- _Stored data_
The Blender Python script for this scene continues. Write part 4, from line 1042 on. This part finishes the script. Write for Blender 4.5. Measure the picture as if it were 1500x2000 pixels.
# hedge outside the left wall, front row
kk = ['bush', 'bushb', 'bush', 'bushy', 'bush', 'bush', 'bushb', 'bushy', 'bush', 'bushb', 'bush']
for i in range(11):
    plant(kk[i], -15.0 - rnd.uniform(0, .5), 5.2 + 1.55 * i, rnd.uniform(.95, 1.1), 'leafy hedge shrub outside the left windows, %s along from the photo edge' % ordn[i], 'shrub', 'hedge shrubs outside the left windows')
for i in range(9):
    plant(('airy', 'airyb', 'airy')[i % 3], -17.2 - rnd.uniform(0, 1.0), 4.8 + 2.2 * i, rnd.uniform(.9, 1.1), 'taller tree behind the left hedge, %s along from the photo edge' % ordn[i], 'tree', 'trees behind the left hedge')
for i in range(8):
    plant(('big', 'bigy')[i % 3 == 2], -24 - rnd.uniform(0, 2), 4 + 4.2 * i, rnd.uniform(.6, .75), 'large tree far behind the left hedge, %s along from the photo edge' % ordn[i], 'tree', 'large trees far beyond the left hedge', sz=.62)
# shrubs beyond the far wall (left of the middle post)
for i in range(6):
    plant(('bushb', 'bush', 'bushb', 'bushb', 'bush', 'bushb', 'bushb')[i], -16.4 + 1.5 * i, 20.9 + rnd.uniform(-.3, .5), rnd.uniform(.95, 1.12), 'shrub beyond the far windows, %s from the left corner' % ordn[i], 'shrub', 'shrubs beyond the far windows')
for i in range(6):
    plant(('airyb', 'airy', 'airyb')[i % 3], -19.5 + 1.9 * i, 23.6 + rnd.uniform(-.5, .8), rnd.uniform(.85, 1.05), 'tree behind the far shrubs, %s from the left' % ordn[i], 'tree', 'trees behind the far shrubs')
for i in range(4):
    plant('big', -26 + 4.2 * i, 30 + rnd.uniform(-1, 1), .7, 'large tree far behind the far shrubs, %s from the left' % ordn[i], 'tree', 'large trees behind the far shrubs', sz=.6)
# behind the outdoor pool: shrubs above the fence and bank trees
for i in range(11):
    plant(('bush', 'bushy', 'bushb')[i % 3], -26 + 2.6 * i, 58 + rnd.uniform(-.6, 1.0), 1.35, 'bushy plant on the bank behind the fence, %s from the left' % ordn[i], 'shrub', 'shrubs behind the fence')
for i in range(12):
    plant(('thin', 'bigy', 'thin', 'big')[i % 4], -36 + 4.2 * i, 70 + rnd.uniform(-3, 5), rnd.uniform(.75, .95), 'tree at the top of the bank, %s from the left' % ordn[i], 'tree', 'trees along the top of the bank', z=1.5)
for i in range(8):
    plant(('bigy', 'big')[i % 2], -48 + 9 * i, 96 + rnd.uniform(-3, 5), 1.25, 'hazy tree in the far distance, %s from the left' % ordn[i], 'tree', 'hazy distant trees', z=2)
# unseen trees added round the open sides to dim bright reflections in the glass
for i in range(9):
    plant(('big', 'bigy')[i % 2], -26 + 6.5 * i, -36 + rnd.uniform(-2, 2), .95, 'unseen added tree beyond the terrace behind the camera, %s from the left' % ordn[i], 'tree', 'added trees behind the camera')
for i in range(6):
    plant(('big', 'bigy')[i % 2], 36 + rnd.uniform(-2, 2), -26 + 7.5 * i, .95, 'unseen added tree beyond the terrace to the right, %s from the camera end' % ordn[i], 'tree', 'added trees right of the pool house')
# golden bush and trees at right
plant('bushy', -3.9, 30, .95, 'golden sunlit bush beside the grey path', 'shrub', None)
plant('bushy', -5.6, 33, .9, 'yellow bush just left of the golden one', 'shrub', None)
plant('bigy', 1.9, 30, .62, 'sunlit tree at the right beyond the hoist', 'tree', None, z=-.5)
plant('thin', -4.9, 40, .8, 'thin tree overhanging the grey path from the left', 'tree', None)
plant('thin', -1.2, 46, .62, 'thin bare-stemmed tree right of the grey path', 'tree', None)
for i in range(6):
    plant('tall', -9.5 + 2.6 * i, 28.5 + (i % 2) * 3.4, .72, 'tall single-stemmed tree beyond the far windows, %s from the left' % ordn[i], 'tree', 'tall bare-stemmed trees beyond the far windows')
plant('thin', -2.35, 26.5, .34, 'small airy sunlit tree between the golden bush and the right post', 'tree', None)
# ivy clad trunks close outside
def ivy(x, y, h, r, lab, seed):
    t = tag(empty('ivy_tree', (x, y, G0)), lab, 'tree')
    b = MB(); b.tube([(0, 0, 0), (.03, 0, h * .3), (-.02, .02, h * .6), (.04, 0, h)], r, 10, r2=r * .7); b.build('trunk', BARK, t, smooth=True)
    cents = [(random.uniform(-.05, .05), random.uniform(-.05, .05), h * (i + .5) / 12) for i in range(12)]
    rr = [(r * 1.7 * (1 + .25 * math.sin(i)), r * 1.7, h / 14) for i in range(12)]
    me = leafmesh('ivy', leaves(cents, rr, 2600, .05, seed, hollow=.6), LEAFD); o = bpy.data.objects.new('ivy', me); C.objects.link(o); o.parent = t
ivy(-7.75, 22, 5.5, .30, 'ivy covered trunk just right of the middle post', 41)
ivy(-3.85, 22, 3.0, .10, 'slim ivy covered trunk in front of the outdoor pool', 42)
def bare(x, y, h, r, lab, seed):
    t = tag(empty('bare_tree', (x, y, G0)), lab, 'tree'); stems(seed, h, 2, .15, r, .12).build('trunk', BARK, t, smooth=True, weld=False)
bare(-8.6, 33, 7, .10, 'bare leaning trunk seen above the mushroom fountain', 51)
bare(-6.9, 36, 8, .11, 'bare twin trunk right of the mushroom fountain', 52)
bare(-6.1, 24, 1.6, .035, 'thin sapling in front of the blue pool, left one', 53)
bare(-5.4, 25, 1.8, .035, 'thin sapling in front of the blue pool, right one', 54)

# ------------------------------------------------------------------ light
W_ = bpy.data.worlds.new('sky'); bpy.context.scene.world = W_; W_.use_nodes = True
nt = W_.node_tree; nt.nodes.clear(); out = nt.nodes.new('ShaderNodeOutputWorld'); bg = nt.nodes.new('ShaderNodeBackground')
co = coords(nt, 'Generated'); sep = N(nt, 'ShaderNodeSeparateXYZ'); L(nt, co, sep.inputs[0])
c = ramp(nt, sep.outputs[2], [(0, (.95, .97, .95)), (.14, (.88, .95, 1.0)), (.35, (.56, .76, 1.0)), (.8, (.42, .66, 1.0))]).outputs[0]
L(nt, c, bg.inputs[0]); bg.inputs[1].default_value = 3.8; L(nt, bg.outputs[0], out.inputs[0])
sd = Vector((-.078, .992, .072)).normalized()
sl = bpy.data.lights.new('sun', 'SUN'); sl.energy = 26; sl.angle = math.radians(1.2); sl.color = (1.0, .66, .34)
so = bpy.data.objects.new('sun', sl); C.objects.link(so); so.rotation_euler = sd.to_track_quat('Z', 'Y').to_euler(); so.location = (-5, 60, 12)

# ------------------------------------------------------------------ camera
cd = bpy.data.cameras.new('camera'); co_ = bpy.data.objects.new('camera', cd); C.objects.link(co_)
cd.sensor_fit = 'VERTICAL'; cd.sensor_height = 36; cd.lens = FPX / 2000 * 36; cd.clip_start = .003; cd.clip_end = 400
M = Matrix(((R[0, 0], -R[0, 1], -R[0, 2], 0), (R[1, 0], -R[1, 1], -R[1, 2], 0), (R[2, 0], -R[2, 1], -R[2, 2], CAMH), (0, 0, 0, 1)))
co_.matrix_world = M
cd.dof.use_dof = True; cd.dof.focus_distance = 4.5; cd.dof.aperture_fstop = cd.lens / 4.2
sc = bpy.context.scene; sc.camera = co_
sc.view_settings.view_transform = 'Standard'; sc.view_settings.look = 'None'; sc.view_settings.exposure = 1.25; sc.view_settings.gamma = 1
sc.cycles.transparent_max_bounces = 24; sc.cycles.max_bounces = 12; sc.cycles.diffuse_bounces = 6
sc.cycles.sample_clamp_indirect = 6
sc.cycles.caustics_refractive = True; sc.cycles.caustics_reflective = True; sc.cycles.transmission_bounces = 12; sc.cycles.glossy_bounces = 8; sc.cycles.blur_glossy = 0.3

- _What is being asked_
Scan the material line by line and report each one that contains "scene".

- _Final answer_
The Blender Python script for this scene continues. Write part 4, from line 1042 on. This part finishes the script. Write for Blender 4.5. Measure the picture as if it were 1500x2000 pixels.
W_ = bpy.data.worlds.new('sky'); bpy.context.scene.world = W_; W_.use_nodes = True
sc = bpy.context.scene; sc.camera = co_